Entries with scene source code
··········
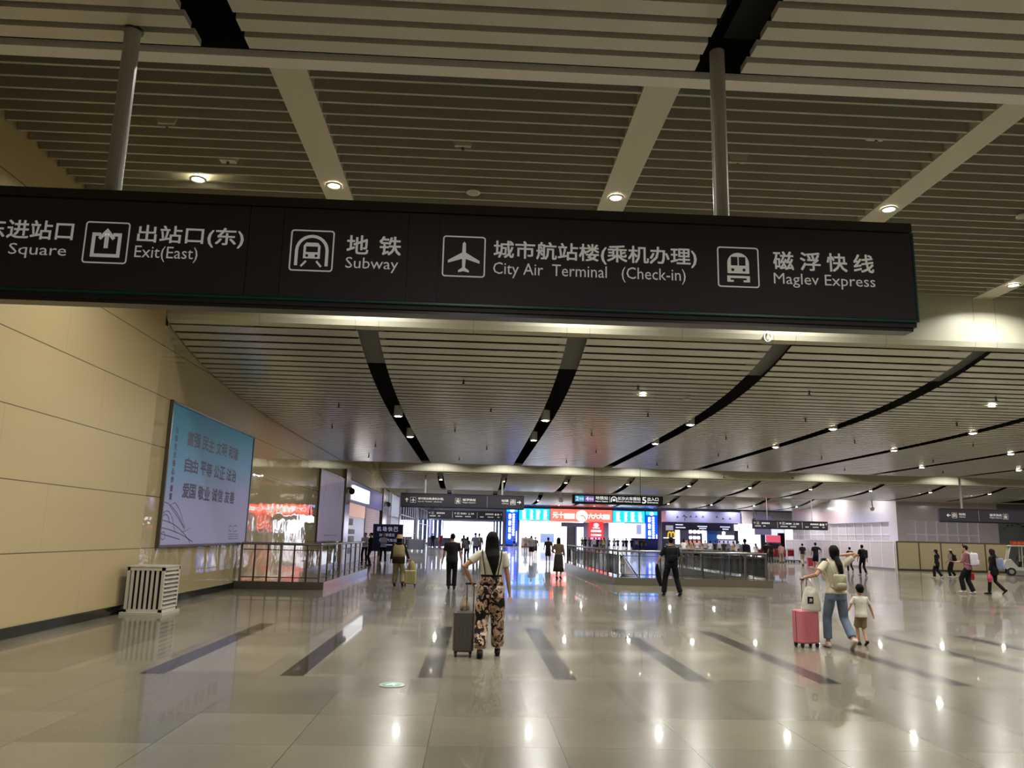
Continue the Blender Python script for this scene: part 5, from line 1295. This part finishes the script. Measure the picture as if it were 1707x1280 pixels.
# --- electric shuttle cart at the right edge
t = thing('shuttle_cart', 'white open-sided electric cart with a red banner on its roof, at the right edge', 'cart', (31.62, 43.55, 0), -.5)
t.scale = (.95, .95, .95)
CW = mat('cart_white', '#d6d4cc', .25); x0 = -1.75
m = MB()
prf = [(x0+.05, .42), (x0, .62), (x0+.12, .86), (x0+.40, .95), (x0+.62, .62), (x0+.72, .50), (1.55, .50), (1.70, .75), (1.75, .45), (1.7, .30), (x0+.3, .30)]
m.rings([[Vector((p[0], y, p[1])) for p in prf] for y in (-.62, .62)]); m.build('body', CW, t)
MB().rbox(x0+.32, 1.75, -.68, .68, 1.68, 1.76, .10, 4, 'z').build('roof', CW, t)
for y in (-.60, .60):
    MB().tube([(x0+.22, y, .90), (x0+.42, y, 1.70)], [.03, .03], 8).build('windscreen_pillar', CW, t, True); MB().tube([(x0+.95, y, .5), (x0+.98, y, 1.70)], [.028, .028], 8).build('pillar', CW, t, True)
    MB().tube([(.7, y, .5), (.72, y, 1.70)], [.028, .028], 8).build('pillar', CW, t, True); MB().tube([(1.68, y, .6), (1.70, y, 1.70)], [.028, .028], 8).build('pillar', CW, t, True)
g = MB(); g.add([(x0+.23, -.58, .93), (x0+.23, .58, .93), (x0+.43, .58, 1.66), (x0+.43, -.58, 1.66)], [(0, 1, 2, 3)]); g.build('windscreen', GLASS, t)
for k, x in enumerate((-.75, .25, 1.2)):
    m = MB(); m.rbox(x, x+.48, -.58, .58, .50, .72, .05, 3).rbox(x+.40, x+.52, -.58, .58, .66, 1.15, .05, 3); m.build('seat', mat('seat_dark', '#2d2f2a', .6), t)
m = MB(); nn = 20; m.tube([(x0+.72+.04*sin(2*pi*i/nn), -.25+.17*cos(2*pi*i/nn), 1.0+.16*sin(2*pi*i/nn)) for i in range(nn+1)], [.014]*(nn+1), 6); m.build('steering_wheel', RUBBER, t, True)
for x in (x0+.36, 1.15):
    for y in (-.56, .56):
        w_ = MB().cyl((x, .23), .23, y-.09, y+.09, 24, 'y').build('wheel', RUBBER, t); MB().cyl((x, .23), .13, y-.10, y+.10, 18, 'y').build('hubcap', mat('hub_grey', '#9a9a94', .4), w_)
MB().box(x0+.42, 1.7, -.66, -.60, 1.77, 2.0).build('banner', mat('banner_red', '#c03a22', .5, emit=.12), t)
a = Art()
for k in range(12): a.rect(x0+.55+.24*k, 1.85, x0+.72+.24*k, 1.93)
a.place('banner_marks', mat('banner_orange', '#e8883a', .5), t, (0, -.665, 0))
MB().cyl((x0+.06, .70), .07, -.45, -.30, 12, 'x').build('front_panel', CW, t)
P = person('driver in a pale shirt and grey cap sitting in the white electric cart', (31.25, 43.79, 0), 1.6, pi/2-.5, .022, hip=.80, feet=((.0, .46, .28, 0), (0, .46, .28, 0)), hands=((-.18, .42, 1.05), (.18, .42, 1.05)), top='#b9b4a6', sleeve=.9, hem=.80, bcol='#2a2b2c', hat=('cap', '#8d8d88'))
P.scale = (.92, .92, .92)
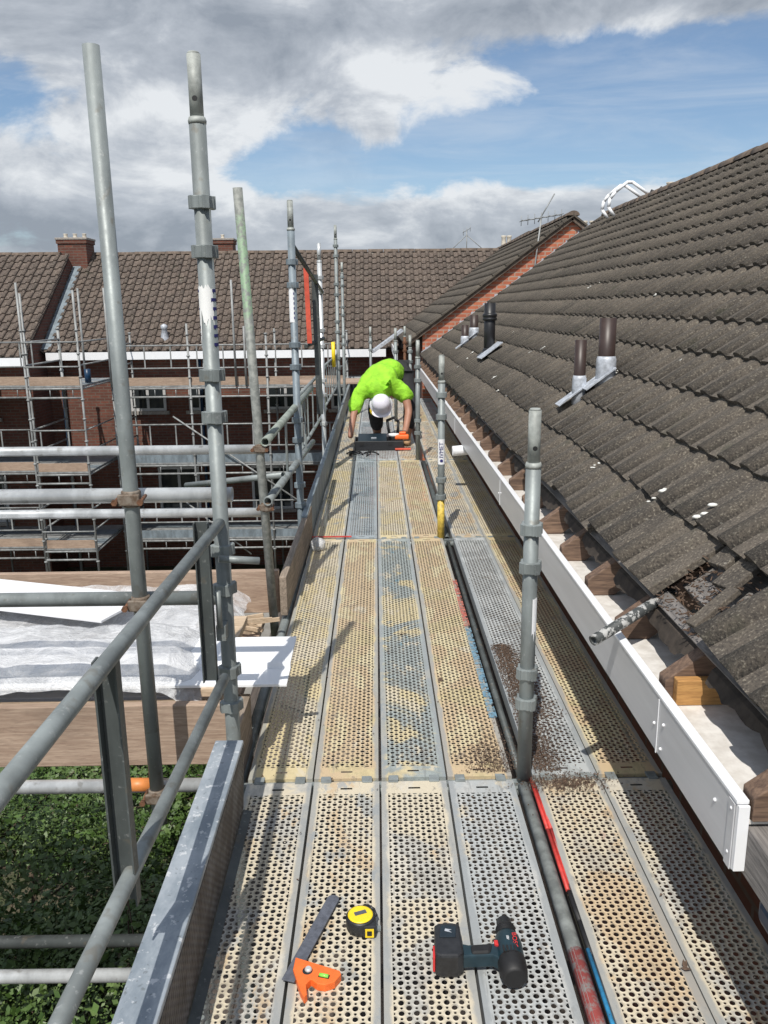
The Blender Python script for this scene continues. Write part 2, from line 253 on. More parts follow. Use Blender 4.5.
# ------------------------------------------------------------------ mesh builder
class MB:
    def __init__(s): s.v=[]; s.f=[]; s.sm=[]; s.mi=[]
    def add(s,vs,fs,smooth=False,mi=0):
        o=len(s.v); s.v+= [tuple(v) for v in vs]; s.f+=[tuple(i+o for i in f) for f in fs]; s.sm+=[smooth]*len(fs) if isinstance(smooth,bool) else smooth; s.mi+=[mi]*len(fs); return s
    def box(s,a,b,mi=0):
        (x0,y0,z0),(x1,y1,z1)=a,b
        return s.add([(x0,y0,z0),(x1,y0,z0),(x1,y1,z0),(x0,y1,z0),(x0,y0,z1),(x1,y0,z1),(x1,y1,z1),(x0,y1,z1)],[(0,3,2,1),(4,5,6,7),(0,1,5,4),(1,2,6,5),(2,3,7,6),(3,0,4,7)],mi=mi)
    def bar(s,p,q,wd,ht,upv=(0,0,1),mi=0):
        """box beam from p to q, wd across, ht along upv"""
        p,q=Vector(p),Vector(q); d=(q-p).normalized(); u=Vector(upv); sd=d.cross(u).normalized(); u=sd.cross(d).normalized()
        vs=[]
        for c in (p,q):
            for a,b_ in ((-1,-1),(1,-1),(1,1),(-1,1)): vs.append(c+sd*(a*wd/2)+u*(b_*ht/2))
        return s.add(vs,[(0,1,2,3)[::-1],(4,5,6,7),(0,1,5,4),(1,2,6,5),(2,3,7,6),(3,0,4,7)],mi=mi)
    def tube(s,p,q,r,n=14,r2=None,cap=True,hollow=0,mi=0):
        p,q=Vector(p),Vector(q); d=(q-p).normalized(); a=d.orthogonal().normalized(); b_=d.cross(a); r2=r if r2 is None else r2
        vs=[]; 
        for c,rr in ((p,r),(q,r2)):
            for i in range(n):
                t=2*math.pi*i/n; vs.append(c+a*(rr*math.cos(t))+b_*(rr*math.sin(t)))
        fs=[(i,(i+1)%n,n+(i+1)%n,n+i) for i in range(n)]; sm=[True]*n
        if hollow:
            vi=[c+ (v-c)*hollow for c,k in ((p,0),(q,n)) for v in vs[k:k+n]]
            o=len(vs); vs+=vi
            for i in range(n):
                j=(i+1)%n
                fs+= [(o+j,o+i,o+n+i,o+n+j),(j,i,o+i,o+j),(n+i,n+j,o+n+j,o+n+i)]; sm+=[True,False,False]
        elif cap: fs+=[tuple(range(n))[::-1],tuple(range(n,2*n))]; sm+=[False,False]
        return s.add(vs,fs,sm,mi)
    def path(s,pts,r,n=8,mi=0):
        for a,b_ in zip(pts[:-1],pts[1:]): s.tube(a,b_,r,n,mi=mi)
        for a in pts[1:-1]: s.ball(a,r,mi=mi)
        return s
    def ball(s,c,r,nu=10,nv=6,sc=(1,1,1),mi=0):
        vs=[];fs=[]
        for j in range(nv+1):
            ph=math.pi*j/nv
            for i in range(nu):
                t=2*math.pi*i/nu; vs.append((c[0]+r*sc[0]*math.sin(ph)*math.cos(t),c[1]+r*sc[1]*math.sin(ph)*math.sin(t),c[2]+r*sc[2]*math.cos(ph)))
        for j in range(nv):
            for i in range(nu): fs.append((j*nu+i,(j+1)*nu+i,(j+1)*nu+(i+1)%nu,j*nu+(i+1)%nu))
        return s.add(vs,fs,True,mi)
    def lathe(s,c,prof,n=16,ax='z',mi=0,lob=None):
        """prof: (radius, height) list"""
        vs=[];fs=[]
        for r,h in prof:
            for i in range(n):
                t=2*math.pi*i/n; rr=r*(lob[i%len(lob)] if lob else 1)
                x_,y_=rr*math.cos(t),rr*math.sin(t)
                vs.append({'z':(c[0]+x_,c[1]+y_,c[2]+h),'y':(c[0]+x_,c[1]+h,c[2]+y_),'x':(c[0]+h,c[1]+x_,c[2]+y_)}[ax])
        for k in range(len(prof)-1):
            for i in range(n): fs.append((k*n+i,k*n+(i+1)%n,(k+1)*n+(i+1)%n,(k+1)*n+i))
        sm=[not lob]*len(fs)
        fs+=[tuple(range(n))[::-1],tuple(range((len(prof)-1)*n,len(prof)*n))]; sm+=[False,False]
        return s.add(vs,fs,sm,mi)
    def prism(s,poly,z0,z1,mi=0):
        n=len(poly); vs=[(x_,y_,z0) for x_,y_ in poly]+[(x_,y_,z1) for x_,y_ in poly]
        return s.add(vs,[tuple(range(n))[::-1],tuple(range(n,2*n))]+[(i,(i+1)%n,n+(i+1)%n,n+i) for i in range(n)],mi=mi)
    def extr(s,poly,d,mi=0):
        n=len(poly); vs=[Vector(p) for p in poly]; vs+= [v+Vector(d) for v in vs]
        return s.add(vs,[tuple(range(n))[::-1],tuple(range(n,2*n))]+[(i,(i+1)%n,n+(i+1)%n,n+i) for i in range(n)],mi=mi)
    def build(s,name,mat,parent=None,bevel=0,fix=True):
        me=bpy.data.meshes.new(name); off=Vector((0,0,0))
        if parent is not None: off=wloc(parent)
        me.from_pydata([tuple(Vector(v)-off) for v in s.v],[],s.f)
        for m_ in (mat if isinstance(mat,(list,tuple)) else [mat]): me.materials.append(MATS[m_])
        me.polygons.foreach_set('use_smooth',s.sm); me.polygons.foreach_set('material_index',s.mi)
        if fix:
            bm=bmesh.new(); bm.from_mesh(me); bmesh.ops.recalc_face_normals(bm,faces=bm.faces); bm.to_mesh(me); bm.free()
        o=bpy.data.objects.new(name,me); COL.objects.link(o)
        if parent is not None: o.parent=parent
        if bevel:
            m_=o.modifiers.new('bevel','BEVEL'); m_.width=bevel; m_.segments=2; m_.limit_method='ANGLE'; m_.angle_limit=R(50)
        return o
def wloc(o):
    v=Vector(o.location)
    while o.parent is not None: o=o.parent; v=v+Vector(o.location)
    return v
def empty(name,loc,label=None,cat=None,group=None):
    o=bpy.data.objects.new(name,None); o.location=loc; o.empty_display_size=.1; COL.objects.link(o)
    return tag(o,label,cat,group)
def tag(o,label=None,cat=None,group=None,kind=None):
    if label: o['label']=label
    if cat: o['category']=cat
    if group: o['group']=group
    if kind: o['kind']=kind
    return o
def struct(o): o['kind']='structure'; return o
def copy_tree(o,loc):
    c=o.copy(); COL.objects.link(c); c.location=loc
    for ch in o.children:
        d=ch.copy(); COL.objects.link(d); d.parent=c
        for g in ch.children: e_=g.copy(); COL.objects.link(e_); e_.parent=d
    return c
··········
**AIM OF THE TASK**
Report each line in the data that holds the word "script".

**REPLY TO THE EXERCISE**
Continue the Blender Python script for this scene: part 5, from line 1295. This part finishes the script. Measure the picture as if it were 1707x1280 pixels.
The Blender Python script for this scene continues. Write part 2, from line 253 on. More parts follow. Use Blender 4.5.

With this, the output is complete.